Esta moda es peligrosa porque es esencialmente irracional, adversa a la evidencia científica e histórica y hostil frente al pensamiento crítico. El sustento del progresismo es la explotación de las frustraciones y rabias humanas, magistralmente segmentada por audiencias específicas, acompañada de una oferta ilimitada de mensajes facilistas para el alivio de toda insatisfacción o dolencia y enemigos imaginarios como el “imperio” o la “élite opresora”. En estos relatos de soluciones absolutas a injusticias abstractas la parafernalia artística y la sobre simplificación apta para redes sociales prevalecen sobre toda base fáctica, análisis de causa-efecto o concreción práctica.

Por ejemplo, para un progresista poco importa que exista robusta evidencia de que el fortalecimiento de la sindicalización o el aumento artificial de costos laborales conduce en la práctica a una reducción de la oferta laboral y a un consecuente mayor desempleo e informalidad.

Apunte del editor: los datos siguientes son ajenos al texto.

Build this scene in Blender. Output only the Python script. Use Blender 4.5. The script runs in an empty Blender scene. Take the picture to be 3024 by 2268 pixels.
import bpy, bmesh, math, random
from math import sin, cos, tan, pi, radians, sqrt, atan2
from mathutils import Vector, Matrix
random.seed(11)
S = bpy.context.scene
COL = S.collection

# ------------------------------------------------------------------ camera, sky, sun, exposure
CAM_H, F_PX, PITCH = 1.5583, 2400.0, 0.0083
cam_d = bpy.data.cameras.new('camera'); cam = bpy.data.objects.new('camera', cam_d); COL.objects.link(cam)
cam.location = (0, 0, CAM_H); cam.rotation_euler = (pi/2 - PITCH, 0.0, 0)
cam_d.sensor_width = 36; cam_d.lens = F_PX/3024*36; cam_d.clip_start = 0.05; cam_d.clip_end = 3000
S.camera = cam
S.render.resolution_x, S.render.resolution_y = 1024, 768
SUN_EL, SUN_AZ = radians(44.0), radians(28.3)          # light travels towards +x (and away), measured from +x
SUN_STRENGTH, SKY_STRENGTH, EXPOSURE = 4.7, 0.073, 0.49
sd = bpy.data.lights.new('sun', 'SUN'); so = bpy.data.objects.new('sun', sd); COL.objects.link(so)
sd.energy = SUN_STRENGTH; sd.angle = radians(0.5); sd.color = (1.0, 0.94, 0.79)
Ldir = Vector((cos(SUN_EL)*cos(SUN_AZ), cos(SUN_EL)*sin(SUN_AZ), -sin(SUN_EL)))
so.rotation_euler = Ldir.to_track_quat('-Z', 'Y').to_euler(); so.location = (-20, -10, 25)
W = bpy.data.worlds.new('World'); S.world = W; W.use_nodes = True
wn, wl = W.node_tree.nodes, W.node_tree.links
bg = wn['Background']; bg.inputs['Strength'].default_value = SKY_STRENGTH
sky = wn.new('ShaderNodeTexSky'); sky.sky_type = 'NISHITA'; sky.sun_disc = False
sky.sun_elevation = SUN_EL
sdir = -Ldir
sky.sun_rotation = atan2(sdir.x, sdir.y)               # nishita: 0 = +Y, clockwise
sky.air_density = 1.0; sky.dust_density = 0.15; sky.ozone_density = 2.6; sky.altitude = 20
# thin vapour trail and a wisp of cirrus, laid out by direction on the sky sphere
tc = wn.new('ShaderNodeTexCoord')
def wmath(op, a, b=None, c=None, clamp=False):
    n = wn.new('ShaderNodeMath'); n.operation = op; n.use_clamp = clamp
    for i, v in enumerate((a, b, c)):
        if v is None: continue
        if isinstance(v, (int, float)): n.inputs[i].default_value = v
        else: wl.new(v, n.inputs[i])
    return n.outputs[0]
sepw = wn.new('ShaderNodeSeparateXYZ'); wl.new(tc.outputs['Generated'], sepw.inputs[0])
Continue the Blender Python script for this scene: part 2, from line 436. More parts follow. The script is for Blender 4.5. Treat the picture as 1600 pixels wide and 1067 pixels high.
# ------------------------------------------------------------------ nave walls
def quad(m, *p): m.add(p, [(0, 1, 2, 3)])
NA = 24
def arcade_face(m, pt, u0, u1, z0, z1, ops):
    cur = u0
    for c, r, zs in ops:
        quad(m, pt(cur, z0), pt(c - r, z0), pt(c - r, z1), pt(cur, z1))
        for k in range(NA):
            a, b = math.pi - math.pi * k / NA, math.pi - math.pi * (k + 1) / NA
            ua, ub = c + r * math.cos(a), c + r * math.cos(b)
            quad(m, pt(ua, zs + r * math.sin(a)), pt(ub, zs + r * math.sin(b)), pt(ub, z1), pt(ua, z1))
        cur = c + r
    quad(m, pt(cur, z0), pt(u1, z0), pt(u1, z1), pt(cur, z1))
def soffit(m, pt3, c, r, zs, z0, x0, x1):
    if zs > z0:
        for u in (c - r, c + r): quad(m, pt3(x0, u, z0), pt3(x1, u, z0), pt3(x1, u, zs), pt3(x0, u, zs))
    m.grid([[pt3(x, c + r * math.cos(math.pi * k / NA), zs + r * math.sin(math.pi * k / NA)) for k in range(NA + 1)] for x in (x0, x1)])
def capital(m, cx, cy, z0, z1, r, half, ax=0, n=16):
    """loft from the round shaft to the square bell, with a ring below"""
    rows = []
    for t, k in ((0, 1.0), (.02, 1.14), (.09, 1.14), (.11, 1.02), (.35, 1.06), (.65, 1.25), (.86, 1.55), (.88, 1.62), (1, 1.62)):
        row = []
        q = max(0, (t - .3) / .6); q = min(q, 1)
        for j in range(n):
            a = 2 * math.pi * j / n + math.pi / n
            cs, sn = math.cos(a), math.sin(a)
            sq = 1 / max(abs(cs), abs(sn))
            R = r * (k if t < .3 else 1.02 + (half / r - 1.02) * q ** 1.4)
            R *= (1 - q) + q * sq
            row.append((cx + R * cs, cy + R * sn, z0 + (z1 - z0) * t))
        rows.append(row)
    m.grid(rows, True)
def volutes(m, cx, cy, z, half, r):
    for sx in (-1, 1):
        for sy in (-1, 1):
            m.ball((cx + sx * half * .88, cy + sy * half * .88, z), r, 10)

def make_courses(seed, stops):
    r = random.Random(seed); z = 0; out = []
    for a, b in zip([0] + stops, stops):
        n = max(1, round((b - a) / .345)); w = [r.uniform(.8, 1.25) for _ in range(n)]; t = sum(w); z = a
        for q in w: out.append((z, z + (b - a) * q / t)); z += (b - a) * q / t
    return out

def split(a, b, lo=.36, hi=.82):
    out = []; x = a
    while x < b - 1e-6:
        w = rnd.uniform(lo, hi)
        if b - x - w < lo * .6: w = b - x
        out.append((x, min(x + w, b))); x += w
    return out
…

Hacia 1950, Estados Unidos producía el 75% de los automóviles del mundo y los japoneses menos del 1%. Años después, el enfoque de Japón en la mejora continua y la eficiencia y la simultánea expansión de los derechos sindicales estadounidenses condujo a que Japón produjera más vehículos que USA y a que en 1990 hubiera 200.000 empleos menos en esta industria norteamericana que en 1979, a causa de una fuerte pérdida relativa de competitividad.

Para el progresista la evidencia es secundaria porque el examen razonado de los efectos y el impacto numérico de las “soluciones” es una nimiedad accesoria frente a las buenas intenciones que, aducen, deben primar. Todo lo que suene “justo” a priori predomina sobre la frialdad de la evidencia y la crudeza de la ciencia, inconvenientes porque solo buscan desprestigiar las recetas aparentemente obvias y benevolentes. La apelación a la emoción es su bandera (y su principal falacia), por lo cual cualquier debate es argumentativamente inviable. Todo aquel que ponga en números los efectos de sus ideas corre el riesgo de ser tildado de insensible, facista, machista o racista, según la perspectiva sistemática elegida para explicar holísticamente el mundo y sus relaciones.

La irracionalidad inherente a esta moda conducirá a errores que serán muy costosos para toda la sociedad, incluyendo a sus propios promotores. El abierto desconocimiento de los aprendizajes de la historia económica de la humanidad nos llevará como país a tener que meter el dedo en el enchufe en varios frentes para entender que nos electrocutaremos. Mientras esta moda marque el rumbo político, los sueños de refundar la patria y vivir lemas apoteósicos en realidad nos sumirán en una pérdida de competitividad, la inviabilidad financiera de nuestro empresariado, el espanto de la inversión, la dependencia energética, la insostenibilidad fiscal y el deterioro de la calidad de vida de todos los colombianos.